Tampoco llegó la hecatombe en 2008, como en Conan, el niño del futuro, y la energía solar hasta ahora es más una solución que un problema. Tampoco hay continentes hundidos, aunque sí suben los océanos. Pero, ¿es acertar lo que sucederá lo que les da valor a series como estas? Por supuesto que no, en estos casos es el discurso subrepticio de que pase lo que pase, los aspectos culturales de la humanidad como la solidaridad y el apoyo entre pares son los que nos pueden mantener vivos como especie.
En Conan hay otra escena que me conmueve mucho. Él queda atrapado en un bloque de hierro que lo hunde y lo lleva al fondo del mar, Lana le habla telepáticamente pidiéndole que resista. Ella toma mucho aire y nada hacia donde está él y le da oxígeno boca a boca, una y otra vez. Es el acto de amor más profundo y el único beso que se dan en toda la serie, ¡un beso que le salva la vida a Conan! Vuelvo a ese episodio cada vez que puedo, me hace sentir bien, es un tiraje de satisfacción.

Lo más probable es que la mayoría de quienes lean esto no hayan visto Conan, el niño del futuro. En Argentina se puede ver en un sitio que se llama animeflv.one, está en Prime Video en algunos países de Latinoamérica, pero siempre algún piratilla la subió, es cosa de buscarla. Te hará bien verla o mostrársela a otras personas. Robotech está en Netflix. Ambas me han provocado una nostalgia dulce, una imagen imborrable de un futuro donde venceremos para construir un mejor mundo, un futuro que por suerte no llegó, aunque nuestro presente tampoco nos guste tanto.

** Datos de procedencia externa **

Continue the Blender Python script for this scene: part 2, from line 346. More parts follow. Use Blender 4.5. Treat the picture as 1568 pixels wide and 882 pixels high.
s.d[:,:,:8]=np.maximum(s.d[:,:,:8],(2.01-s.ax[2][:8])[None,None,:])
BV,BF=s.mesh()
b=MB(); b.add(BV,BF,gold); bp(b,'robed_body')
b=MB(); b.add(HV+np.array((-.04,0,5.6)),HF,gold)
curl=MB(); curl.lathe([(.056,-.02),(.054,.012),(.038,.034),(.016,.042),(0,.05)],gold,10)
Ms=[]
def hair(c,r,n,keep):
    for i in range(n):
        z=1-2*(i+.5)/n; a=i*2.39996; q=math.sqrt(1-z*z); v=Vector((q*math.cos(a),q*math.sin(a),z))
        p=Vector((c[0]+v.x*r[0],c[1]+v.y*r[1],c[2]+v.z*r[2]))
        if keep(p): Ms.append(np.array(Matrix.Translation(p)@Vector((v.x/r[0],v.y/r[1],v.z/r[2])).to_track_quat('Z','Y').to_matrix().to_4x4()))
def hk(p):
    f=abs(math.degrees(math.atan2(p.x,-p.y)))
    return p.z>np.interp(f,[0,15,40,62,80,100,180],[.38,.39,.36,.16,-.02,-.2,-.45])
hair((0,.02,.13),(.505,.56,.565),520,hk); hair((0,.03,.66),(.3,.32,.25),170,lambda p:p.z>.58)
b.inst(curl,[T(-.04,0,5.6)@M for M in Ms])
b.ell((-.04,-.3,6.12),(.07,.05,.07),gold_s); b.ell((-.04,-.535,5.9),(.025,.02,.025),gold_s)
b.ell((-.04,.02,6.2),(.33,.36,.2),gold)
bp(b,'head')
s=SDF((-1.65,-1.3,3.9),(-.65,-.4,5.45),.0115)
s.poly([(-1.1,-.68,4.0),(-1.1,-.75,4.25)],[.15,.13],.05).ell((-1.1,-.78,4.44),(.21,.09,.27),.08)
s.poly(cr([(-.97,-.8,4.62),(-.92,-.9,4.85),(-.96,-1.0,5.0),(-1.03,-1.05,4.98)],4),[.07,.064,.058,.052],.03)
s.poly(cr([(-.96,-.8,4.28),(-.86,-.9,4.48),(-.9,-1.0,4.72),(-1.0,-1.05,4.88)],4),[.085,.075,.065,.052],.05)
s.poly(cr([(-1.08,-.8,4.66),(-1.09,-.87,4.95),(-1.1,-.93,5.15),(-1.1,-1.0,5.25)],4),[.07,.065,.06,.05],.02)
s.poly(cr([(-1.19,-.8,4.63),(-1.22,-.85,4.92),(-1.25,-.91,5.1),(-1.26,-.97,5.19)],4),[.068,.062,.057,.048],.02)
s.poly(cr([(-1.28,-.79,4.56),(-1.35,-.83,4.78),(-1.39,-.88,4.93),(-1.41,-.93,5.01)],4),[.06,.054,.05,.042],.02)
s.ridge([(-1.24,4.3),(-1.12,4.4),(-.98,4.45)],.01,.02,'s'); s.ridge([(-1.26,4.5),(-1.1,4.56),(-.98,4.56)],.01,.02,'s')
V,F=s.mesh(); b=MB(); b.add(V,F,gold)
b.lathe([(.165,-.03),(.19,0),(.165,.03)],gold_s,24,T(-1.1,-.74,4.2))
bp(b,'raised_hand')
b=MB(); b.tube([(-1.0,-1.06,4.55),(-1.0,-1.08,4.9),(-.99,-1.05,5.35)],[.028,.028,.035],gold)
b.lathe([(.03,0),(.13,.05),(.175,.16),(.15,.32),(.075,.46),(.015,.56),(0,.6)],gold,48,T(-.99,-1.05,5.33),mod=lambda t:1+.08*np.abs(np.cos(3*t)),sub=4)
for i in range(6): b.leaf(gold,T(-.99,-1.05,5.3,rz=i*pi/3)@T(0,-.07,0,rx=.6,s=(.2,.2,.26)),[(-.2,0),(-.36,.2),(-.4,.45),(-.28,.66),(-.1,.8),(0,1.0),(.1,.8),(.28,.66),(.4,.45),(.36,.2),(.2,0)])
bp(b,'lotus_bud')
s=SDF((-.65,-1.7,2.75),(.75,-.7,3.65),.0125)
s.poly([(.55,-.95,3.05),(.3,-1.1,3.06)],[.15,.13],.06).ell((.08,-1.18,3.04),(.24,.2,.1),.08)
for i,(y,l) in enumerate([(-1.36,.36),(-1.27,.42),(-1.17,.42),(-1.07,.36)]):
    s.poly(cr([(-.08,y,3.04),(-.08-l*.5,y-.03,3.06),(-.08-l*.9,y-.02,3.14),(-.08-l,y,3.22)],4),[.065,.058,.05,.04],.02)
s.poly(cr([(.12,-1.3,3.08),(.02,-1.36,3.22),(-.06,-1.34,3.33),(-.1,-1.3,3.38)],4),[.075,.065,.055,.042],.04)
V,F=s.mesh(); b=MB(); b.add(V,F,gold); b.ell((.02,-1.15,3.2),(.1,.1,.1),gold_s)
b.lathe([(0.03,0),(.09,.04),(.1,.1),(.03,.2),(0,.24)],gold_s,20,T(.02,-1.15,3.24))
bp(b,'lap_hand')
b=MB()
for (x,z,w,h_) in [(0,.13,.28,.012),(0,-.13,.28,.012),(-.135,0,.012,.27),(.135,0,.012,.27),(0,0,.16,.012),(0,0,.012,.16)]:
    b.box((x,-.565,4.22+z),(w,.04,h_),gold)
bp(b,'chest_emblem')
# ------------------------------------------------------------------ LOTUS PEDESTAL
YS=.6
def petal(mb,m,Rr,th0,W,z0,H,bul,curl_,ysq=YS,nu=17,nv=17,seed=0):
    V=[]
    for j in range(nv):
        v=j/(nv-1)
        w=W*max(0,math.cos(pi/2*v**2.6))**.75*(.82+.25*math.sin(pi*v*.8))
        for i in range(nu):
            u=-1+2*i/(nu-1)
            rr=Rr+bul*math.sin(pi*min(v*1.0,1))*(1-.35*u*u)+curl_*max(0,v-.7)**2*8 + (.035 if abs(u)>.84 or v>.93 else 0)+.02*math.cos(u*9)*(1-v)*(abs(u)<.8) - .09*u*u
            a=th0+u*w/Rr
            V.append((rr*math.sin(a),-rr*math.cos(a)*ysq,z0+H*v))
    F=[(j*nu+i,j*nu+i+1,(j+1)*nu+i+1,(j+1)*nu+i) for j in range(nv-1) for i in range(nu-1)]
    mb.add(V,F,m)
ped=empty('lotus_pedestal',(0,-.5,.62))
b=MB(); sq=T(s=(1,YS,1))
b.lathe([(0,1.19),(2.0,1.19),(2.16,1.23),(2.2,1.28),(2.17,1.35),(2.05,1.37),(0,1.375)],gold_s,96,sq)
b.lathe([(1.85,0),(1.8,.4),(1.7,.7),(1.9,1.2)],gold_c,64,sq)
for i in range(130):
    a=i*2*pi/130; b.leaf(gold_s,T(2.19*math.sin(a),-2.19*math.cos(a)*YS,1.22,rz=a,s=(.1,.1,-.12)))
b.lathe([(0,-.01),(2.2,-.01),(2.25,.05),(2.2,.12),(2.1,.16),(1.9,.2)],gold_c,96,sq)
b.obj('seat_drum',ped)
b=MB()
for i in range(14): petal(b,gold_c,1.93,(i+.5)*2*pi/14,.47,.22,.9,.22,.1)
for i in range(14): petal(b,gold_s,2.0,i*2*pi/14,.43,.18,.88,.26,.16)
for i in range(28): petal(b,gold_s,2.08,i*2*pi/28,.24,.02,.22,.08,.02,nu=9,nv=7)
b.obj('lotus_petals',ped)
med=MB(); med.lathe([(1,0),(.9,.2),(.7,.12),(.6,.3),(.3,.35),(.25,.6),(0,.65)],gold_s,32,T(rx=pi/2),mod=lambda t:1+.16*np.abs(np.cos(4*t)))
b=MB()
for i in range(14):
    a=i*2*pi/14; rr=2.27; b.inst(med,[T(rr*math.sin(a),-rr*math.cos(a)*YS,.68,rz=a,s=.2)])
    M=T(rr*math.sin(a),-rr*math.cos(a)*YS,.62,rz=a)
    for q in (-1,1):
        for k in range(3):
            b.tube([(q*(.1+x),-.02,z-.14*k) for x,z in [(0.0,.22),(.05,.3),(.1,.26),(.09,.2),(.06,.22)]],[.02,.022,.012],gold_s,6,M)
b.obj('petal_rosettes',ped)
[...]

Contar una historia es la excusa. Usar las formas de la ciencia ficción, o de cualquier otro género narrativo, no es otra cosa que el vehículo para hablar de otras cosas, en este caso de ideas profundas dirigidas a pequeñas y pequeños de pocos años que no fuimos subestimados. Nos hicieron sentir tomados en serio cuando confiaron que podían contarnos historias complejas, con la condición humana latente en cada capítulo; que la aventura tiene un costo, que la infancia no es naif. Agradezco haber sido contemporáneo, pero también agradezco que aún puedo mirarlas cuando quiera y mostrárselas a más personas. Vayan a verlas, no tienen desperdicio.